Se acerca y la abraza. El vaso se cae.
—¡Lástima! Ahora que íbamos a bebérnoslo juntos.
Ramona le dice juntos no es posible. La abraza de nuevo. Ella se queja.
—Pero, señorito….
Fernando no cambia de actitud. Le dice que vestida con traje de la difunta no le llame señorito. No quiere que le hable como una criada. Le dice que busque una criada. Que ella pasaría a ser la señora. Que ocupe el dormitorio de la difunta. Ramona cree que el señor está loco. Pero en un aparte confiesa para sí sus verdaderas intenciones.
—¡A éste lo llevo yo a la vicaría! Hay que hacerse valer.
Llaman a la puerta fuertemente.
Es doña Engracia, la suegra, madre de Leonor.
Ha oído conversaciones en el interior. Increpa a Fernando.
—¿Quién estaba contigo? ¿Qué mujer estaba contigo, mal viudo?
Recuerda a la hija.
—¡Ah, Leonor, hija mía, que bien hiciste en morirte! Así no viste estas cosas.
Entra Ramona. Doña Engracia se vuelve a ella y repara en el vestido que lleva.
—Pendón, si, pendón. Pero ¿qué traje es ese? ¿De quien es ese traje? ¿Dónde has robado ese traje?
Ramona desciende a un lenguaje vulgar, tal vez al que estaba acostumbrada.
—¿Robar yo? ¿Pero por quién me toma esta tía?
Doña Engracia, furiosa, quiere saber quien manda ahora en la casa. Pregunta a Fernando. No responde. Calla y mira al suelo. Quién responde es Ramona.
—Ahora soy yo aquí el ama.
Prosigue el pleito entre los tres. Doña Engracia siempre cargando a Ramona. Le dice que se lave las manos, que huelen a ajo. La criada no se inmuta. Pregunta a doña Engracia en qué le ha faltado, en qué faltó nunca a la difunta. Doña Engracia sale de la casa gimoteando contra el género masculino.
—¡Ay, los hambres. Señor, los hambres! Ni siquiera hasta el año de alivio.
Abraza a Fernando, le advierte que tenga cuidado con la criada que tome. Ramona le acompaña hasta la puerta y queda sola con Fernando. Le pregunta.
—¿De modo que a la vicaría?
Asiente el señorito.
—¡Pues claro, hija, pues claro!
La toma del brazo, la conduce hasta la puerta del cuarto que antes era de Leonor y ella entra. Fernando intenta abrir y encuentra que la puerta está cerrada por dentro. Llama.
—Ramona, Ramona, abre.
Segura de sí misma, la hasta entonces criada responde desde el interior.

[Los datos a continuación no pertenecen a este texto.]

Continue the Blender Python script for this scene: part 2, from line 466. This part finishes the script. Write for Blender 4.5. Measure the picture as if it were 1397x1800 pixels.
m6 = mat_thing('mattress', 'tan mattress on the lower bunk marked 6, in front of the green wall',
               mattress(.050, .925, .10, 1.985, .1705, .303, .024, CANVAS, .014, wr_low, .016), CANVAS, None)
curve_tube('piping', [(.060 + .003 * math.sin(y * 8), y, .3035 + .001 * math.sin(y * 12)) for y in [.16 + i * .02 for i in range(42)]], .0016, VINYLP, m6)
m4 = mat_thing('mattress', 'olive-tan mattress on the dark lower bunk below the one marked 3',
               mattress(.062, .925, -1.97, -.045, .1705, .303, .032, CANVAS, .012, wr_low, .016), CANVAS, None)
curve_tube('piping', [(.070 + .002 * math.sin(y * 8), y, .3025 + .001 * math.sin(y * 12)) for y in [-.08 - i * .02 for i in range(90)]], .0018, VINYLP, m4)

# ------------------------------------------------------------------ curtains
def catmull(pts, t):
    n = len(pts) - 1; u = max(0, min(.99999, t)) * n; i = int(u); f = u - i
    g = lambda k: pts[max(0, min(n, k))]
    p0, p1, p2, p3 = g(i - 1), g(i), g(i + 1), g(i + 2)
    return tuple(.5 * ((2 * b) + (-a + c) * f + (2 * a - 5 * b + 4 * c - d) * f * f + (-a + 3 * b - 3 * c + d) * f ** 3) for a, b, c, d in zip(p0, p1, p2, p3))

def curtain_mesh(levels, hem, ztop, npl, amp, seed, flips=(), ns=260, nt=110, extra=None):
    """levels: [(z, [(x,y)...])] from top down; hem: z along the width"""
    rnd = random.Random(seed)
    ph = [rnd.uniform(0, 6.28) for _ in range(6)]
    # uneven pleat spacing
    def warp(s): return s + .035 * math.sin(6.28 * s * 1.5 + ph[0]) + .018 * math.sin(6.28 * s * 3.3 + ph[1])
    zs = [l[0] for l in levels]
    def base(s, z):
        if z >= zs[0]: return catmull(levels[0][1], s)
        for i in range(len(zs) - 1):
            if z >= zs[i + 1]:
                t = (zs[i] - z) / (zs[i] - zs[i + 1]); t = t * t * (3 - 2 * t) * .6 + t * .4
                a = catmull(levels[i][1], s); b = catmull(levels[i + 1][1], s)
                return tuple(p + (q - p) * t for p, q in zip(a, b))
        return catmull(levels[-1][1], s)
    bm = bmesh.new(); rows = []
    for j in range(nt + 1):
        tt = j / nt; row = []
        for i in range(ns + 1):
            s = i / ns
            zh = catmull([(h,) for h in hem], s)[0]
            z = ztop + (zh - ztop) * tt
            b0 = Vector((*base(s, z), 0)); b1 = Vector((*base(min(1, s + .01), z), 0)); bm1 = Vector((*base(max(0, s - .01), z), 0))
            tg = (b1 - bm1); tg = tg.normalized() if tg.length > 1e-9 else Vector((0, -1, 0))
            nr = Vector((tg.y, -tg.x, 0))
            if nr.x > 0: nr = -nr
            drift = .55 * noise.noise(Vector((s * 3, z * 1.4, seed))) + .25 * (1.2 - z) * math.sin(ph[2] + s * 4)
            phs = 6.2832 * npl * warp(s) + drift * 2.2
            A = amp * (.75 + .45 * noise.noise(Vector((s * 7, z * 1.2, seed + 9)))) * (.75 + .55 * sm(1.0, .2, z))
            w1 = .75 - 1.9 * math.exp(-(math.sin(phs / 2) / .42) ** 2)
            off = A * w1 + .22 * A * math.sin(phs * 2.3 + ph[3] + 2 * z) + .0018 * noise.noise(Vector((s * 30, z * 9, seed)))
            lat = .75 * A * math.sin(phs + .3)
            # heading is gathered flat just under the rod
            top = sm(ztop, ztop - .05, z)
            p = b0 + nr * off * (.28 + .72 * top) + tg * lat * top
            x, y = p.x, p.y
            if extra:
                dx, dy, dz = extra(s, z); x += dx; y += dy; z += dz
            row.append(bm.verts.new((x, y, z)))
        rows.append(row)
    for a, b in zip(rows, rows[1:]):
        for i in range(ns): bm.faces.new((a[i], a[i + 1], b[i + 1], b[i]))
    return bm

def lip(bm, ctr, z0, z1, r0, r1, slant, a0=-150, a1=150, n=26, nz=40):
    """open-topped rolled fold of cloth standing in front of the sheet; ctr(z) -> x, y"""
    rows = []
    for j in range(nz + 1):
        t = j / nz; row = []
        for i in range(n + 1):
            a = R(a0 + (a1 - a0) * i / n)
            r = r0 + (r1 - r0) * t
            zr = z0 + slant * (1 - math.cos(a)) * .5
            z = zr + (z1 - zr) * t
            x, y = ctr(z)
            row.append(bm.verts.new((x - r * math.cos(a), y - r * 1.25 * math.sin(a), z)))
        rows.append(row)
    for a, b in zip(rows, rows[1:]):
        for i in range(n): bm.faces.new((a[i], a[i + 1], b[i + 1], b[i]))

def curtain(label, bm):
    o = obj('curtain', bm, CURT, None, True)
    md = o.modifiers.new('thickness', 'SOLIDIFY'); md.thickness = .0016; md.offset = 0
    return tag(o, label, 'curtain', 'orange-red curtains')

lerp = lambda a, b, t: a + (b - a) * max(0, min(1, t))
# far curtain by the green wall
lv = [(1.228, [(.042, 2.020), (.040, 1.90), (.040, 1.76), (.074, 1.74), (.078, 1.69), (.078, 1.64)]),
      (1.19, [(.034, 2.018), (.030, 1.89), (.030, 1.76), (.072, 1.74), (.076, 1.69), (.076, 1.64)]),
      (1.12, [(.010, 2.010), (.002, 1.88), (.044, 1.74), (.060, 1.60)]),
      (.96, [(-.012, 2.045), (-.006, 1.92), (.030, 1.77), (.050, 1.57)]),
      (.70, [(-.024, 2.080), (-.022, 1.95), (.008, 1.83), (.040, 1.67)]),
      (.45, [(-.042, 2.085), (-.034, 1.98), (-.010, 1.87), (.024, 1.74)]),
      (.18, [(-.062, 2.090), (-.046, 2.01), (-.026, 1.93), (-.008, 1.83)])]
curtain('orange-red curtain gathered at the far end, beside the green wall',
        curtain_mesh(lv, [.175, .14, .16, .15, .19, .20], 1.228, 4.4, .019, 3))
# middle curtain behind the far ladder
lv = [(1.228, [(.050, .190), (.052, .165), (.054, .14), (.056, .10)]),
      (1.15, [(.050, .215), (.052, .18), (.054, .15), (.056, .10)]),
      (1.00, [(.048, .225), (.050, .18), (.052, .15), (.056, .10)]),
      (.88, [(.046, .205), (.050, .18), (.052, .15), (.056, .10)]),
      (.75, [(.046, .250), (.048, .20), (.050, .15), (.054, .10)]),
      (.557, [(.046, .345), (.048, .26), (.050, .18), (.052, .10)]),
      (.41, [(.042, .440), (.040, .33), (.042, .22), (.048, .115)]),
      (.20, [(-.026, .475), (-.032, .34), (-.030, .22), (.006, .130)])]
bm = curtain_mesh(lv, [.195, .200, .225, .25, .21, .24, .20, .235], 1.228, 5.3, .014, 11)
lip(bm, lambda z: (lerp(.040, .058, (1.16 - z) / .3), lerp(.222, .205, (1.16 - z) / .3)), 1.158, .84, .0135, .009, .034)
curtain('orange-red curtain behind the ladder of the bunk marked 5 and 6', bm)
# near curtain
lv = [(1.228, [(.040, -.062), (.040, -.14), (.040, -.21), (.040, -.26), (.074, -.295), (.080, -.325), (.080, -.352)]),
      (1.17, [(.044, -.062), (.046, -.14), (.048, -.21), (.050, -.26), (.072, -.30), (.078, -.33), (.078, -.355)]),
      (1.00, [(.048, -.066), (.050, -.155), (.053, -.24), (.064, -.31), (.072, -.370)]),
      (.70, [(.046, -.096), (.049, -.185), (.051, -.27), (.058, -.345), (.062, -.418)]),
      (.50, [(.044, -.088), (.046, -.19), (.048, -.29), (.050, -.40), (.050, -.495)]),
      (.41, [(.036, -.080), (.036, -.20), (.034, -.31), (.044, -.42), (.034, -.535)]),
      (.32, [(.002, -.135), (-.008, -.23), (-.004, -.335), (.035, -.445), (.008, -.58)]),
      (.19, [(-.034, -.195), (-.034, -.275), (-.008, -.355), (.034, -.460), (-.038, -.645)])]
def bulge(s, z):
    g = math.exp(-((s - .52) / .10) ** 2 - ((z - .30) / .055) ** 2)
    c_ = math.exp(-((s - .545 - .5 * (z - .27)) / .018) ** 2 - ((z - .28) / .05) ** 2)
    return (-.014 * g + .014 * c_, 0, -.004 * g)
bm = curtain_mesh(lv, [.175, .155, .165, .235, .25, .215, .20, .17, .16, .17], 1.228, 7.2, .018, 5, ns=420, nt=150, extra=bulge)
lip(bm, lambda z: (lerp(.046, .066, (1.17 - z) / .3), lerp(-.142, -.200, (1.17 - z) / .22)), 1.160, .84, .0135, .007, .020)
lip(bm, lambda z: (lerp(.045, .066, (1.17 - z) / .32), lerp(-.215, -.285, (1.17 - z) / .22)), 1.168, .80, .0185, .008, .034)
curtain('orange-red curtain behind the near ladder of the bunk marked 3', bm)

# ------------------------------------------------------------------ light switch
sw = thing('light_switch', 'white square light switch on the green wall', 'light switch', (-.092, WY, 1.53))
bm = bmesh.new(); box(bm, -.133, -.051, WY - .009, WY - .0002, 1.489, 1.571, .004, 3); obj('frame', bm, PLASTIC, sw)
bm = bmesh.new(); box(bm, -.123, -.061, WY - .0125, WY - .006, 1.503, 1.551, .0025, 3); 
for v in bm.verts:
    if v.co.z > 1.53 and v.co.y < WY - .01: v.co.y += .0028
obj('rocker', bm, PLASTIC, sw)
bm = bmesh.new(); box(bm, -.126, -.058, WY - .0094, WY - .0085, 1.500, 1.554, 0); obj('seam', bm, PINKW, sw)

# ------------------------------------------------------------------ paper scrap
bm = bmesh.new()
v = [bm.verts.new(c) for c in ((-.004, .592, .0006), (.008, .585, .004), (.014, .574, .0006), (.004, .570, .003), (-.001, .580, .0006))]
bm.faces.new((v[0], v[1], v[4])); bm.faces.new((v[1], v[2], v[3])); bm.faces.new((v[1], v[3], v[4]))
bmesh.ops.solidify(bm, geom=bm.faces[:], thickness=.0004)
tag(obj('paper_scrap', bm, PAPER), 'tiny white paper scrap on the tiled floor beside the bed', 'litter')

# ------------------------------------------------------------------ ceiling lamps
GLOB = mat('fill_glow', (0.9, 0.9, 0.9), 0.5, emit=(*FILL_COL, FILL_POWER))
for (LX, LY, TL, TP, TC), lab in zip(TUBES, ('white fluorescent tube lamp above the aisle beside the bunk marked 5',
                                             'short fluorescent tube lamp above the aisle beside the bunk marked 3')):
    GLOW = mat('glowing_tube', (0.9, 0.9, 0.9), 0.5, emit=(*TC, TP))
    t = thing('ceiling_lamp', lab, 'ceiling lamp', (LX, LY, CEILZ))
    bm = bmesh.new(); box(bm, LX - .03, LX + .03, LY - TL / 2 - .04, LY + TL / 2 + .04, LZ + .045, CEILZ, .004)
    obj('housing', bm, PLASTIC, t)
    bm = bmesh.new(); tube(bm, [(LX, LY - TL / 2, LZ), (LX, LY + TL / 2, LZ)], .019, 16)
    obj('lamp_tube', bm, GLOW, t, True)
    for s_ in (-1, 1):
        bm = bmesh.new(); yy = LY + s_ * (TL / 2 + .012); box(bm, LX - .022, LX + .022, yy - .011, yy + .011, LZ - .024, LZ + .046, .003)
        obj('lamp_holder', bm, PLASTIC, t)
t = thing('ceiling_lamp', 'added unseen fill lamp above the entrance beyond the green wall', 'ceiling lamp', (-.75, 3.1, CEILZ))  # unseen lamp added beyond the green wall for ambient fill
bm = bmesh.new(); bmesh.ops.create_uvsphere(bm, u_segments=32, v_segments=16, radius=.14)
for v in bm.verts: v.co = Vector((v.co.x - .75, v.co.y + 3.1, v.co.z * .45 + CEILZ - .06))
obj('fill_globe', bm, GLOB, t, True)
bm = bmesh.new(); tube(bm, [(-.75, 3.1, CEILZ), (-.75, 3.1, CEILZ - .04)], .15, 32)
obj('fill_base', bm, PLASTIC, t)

—No; ahora a raya; primero ve a buscar testigos, un notario y otra criada…. Ahora soy el ama. Ve a buscarlas.
La resignación suele aligerar los males para los que no hay remedio posible. Fernando entiende que cuando no se tiene lo que se ama, es necesario amar lo que se tiene. Unamuno escribe desde una situación en la que el hombre está siempre entre líneas. Pone al personaje de La difunta tan atosigadamente cerca de nosotros que no sabemos si alabarlo o compadecerlo.
Cuando Ramona dice a Fernando que acuda en busca de testigos y un notario, éste, vencido, acepta.
—Bueno, pues voy a ello. —Al salir, mirando al cielo y cruzando los brazos, murmura—. ¡Leonor mía! ¡Todo para ti!
Con estas líneas Unamuno pone punto final al sainete, donde una criada espabilada logra ascender a esposa del señorito viudo y algo ingenuo.